A stockholder lawsuit alleging Charles Schwab Corp. hid fees in its robo-advisor program, Schwab Intelligent Portfolios, moved to federal court in California this week.
Schwab falsely claimed its SIP robo-advisory charged no advisory fees, which attracted investors because most of its competitors did impose such charges, according to the shareholder derivative lawsuit — a complaint that a stockholder makes on behalf of the corporation.
The complaint (4:23-cv-02938), filed by the Reynolds Family Revocable Trust, a Schwab shareholder, against the company and several executives and directors, alleges SIP hid fees by using preset cash allocation amounts. Schwab had to start programs like SIP to compete after online upstart Robinhood disrupted the brokerage industry by introducing no-fee stock trades years earlier, the lawsuit states.
These preset cash allocations "created a 'cash-drag' that would allow Charles Schwab to earn at least a minimum amount of revenue from the spread on the SIP cash by loaning out the money," according to the complaint, which was removed from California Superior Court to U.S. District Court in Northern California.
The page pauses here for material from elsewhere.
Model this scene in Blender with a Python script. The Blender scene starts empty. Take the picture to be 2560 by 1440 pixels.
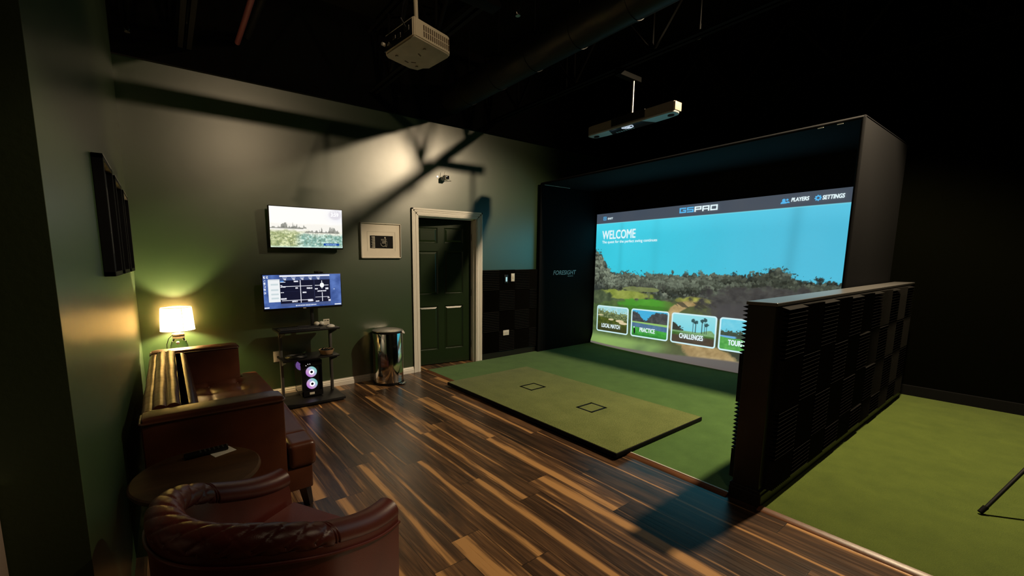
import bpy, bmesh, math, random
import numpy as np
from mathutils import Vector, Matrix
random.seed(7); rng = np.random.RandomState(5)
S = bpy.context.scene
COL = S.collection
PI = math.pi
R = math.radians

# ------------------------------------------------------------------ camera
H = 1.456
yaw, pitch, roll = 0.606978502, -0.133891062, -0.00365200
F, CX, CY = 1050.827, 1147.734, 793.459
f = Vector((math.sin(yaw) * math.cos(pitch), math.cos(yaw) * math.cos(pitch), math.sin(pitch)))
r = Vector((math.cos(yaw), -math.sin(yaw), 0)); u = r.cross(f)
r2 = r * math.cos(roll) + u * math.sin(roll); u2 = -r * math.sin(roll) + u * math.cos(roll)
cam = bpy.data.objects.new('camera', bpy.data.cameras.new('camera'))
M = Matrix((r2, u2, -f)).transposed().to_4x4(); M.translation = (0, 0, H)
cam.matrix_world = M
cam.data.sensor_width = 36; cam.data.lens = F / 2560 * 36
cam.data.shift_x = (1280 - CX) / 2560; cam.data.shift_y = (CY - 720) / 2560
cam.data.clip_start = 0.02
COL.objects.link(cam); S.camera = cam
S.view_settings.view_transform = 'Standard'; S.view_settings.look = 'None'
S.view_settings.gamma = 1; S.view_settings.use_curve_mapping = False
S.view_settings.exposure = 0.0

# ------------------------------------------------------------------ materials
def lin(c):
    return tuple(((x / 255) / 12.92 if x / 255 <= .04045 else ((x / 255 + .055) / 1.055) ** 2.4) for x in c[:3])
def mat(name, col, rough=.5, metal=0., ior=1.5, spec=.5, coat=0., emit=None, es=1., bump=0., bscale=200., var=0., vscale=8., stretch=(1, 1, 1), alpha=1, trans=0., sheen=0.):
    m = bpy.data.materials.new(name); m.use_nodes = True
    n = m.node_tree.nodes; L = m.node_tree.links; b = n['Principled BSDF']
    col = tuple(col) + (1,)
    b.inputs['Base Color'].default_value = col; b.inputs['Roughness'].default_value = rough
    b.inputs['Metallic'].default_value = metal; b.inputs['IOR'].default_value = ior
    b.inputs['Specular IOR Level'].default_value = spec; b.inputs['Coat Weight'].default_value = coat
    b.inputs['Transmission Weight'].default_value = trans
    if sheen: b.inputs['Sheen Weight'].default_value = sheen
    if emit: b.inputs['Emission Color'].default_value = tuple(emit) + (1,); b.inputs['Emission Strength'].default_value = es
    if var or bump:
        tc = n.new('ShaderNodeTexCoord'); mp = n.new('ShaderNodeMapping'); mp.inputs['Scale'].default_value = stretch
        L.new(tc.outputs['Object'], mp.inputs['Vector'])
        if var:
            t = n.new('ShaderNodeTexNoise'); t.inputs['Scale'].default_value = vscale; t.inputs['Detail'].default_value = 6
            L.new(mp.outputs[0], t.inputs['Vector'])
            cr = n.new('ShaderNodeValToRGB'); cr.color_ramp.elements[0].position = .3; cr.color_ramp.elements[1].position = .7
            cr.color_ramp.elements[0].color = tuple(x * (1 - var) for x in col[:3]) + (1,)
            cr.color_ramp.elements[1].color = tuple(min(1, x * (1 + var)) for x in col[:3]) + (1,)
            L.new(t.outputs['Fac'], cr.inputs[0]); L.new(cr.outputs[0], b.inputs['Base Color'])
        if bump:
            t2 = n.new('ShaderNodeTexNoise'); t2.inputs['Scale'].default_value = bscale; t2.inputs['Detail'].default_value = 3
            L.new(mp.outputs[0], t2.inputs['Vector'])
            bp = n.new('ShaderNodeBump'); bp.inputs['Strength'].default_value = bump; bp.inputs['Distance'].default_value = .005
            L.new(t2.outputs['Fac'], bp.inputs['Height']); L.new(bp.outputs[0], b.inputs['Normal'])
    return m
def attr_mat(name, strength=1., base=.05, rough=.6):
    m = bpy.data.materials.new(name); m.use_nodes = True
    n = m.node_tree.nodes; L = m.node_tree.links; b = n['Principled BSDF']
    b.inputs['Base Color'].default_value = (base, base, base, 1); b.inputs['Roughness'].default_value = rough
    b.inputs['Specular IOR Level'].default_value = .2
    a = n.new('ShaderNodeAttribute'); a.attribute_name = 'Col'
    L.new(a.outputs['Color'], b.inputs['Emission Color']); b.inputs['Emission Strength'].default_value = strength
    return m

MT = {}
MT['wall'] = mat('satin_green_paint', (.012, .042, .007), .36, ior=2.35, bump=.10, bscale=9., var=.1, vscale=3.)
MT['wall_dark'] = mat('dark_green_paint', (.022, .034, .010), .6, spec=.3, bump=.1, bscale=60.)
MT['black_wall'] = mat('matte_black_paint', (.0022, .0024, .0012), 1., spec=.0, bump=.1, bscale=40.)
MT['deck'] = mat('black_ceiling_paint', (.002, .002, .0017), .9, spec=.1, bump=.2, bscale=20.)
MT['steel_black'] = mat('black_painted_steel', (.0028, .0027, .0022), .7, spec=.08, bump=.1, bscale=60.)
MT['duct'] = mat('black_duct_paint', (.006, .0056, .0045), .5, spec=.3, bump=.1, bscale=30.)
MT['white_trim'] = mat('white_trim_paint', (.84, .80, .74), .35, bump=.05, bscale=60.)
MT['door'] = mat('green_door_paint', (.012, .026, .009), .3, bump=.05, bscale=80.)
MT['foam'] = mat('black_foam', (.0085, .0078, .0068), .8, spec=.12, bump=.3, bscale=500.)
MT['fabric'] = mat('black_fabric', (.0035, .0037, .0048), .85, spec=.2, bump=.2, bscale=600.)
MT['blackwood'] = mat('black_painted_wood', (.008, .0065, .005), .45, bump=.1, bscale=40.)
MT['cap'] = mat('black_cap_with_sheen', (.10, .097, .092), .32, bump=.05, bscale=60.)  # black cap, reflected screen sheen lifted into its base colour
MT['leather'] = mat('brown_leather', (.075, .021, .009), .34, bump=.14, bscale=320., var=.25, vscale=5.)
MT['redleather'] = mat('oxblood_leather', (.088, .0165, .0125), .36, spec=.4, bump=.10, bscale=340., var=.25, vscale=5.)
MT['darkwood'] = mat('dark_stained_wood', (.012, .006, .004), .35, bump=.1, bscale=50., stretch=(1, 1, .2))
MT['tablewood'] = mat('brown_table_wood', (.07, .032, .012), .5, spec=.3, bump=.08, bscale=40., var=.35, vscale=18., stretch=(.25, 1, 1))
MT['black'] = mat('black_plastic', (.006, .006, .007), .4, spec=.3, bump=.05, bscale=300.)
MT['matteblack'] = mat('matte_black_metal', (.010, .010, .011), .5, bump=.05, bscale=300.)
MT['greymetal'] = mat('grey_metal', (.11, .105, .10), .42, metal=.6, bump=.05, bscale=100.)
MT['steel'] = mat('polished_steel', (.80, .77, .72), .09, metal=1., bump=.0)
MT['brushed'] = mat('brushed_steel', (.30, .29, .27), .3, metal=1., bump=.05, bscale=80., stretch=(1, 8, 1))
MT['white'] = mat('white_plastic', (.70, .67, .62), .4, bump=.03, bscale=200.)
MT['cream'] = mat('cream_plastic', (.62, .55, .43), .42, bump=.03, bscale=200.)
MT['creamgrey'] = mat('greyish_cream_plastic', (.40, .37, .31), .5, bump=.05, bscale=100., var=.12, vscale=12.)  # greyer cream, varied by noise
MT['slot'] = mat('dark_vent_slot', (.10, .07, .045), .7, bump=.05, bscale=100.)
MT['paper'] = mat('white_paper', (.74, .69, .60), .7, bump=.05, bscale=100.)
MT['matboard'] = mat('ivory_mat_board', (.82, .76, .66), .75, bump=.08, bscale=300., var=.04)
MT['silver'] = mat('silver_frame', (.60, .57, .50), .3, metal=.7, bump=.02, bscale=100.)
MT['ink'] = mat('black_ink', (.004, .004, .005), .6, spec=.12, bump=.02, bscale=100.)
MT['glass'] = mat('picture_glass', (.02, .02, .02), .06, ior=1.5, alpha=1, bump=0)
MT['pcglass'] = mat('tinted_pc_glass', (.01, .012, .03), .1, bump=.0)
MT['bowl'] = mat('tan_wood_bowl', (.36, .22, .12), .5, bump=.08, bscale=40., var=.2, vscale=20., stretch=(1, 1, 4))
MT['rubber'] = mat('black_rubber', (.005, .005, .005), .7, spec=.12, bump=.1, bscale=200.)
MT['redpipe'] = mat('maroon_pipe_paint', (.09, .025, .028), .45, bump=.05, bscale=60.)
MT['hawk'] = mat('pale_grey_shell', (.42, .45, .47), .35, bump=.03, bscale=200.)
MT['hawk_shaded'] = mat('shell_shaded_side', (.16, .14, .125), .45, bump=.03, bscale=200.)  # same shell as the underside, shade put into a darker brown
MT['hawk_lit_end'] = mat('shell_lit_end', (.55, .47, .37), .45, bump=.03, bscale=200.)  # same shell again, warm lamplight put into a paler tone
MT['logo_lit'] = mat('lit_badge', (.5, .55, .6), .4, emit=(.55, .65, .78), es=.9, bump=.02)
MT['led_white'] = mat('white_led', (.8, .8, .8), .4, emit=(1, 1, 1), es=1.0, bump=.02)
MT['led_blue'] = mat('blue_led', (.3, .5, .6), .4, emit=(.35, .62, .75), es=.7, bump=.02)
MT['bulb'] = mat('lit_bulb', (1, .9, .7), .4, emit=(1, .82, .5), es=8., bump=.02)
MT['hotbulb'] = mat('glowing_lamp_bulb', (1, .9, .7), .4, emit=(1, .72, .34), es=3200., bump=.02)
MT['lens'] = mat('dark_lens', (.004, .005, .007), .08, bump=.0)
MT['logo_grey'] = mat('grey_print', (.80, .82, .9), .6, bump=.02)
MT['clearglass'] = mat('clear_glass', (.92, .95, .92), .03, trans=1., ior=1.45)
MT['cabinet'] = mat('cream_cabinet_paint', (.20, .15, .12), .4, bump=.05, bscale=50.)
MT['strip'] = mat('brown_reducer_strip', (.15, .06, .025), .35, bump=.1, bscale=60., var=.3, vscale=6., stretch=(6, .6, 6))
MT['striplight'] = mat('pale_worn_strip', (.60, .55, .48), .4, bump=.1, bscale=60.)
MT['txt_white'] = mat('screen_white', (.02, .02, .02), .6, emit=(.80, .96, 1.0), es=.95, bump=.01)
MT['txt_blue'] = mat('screen_blue', (.02, .02, .02), .6, emit=(.10, .48, .88), es=.95, bump=.01)
MT['liner'] = mat('white_bin_liner', (.75, .70, .66), .5, bump=.2, bscale=40.)
MT['tread'] = mat('dull_chrome', (.5, .48, .45), .25, metal=1., bump=.03)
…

"Effectively, SIP was structured so that the portfolios would cause the company to receive the same amount from clients as if Charles Schwab charged them an advisory fee," the complaint alleges.
"These wrongs resulted in significant damages to Charles Schwab's reputation, goodwill and standing in the business community, as well as exposing the company to potential liability for violations of state and federal law," the complaint says.
The lawsuit notes that a year ago, the U.S. Securities and Exchange Commission entered into a cease-and-desist order with Schwab that "detailed how from March 2015 through November 30, 2018, the company had misled investors regarding the hidden fees and the effects of the cash allocations."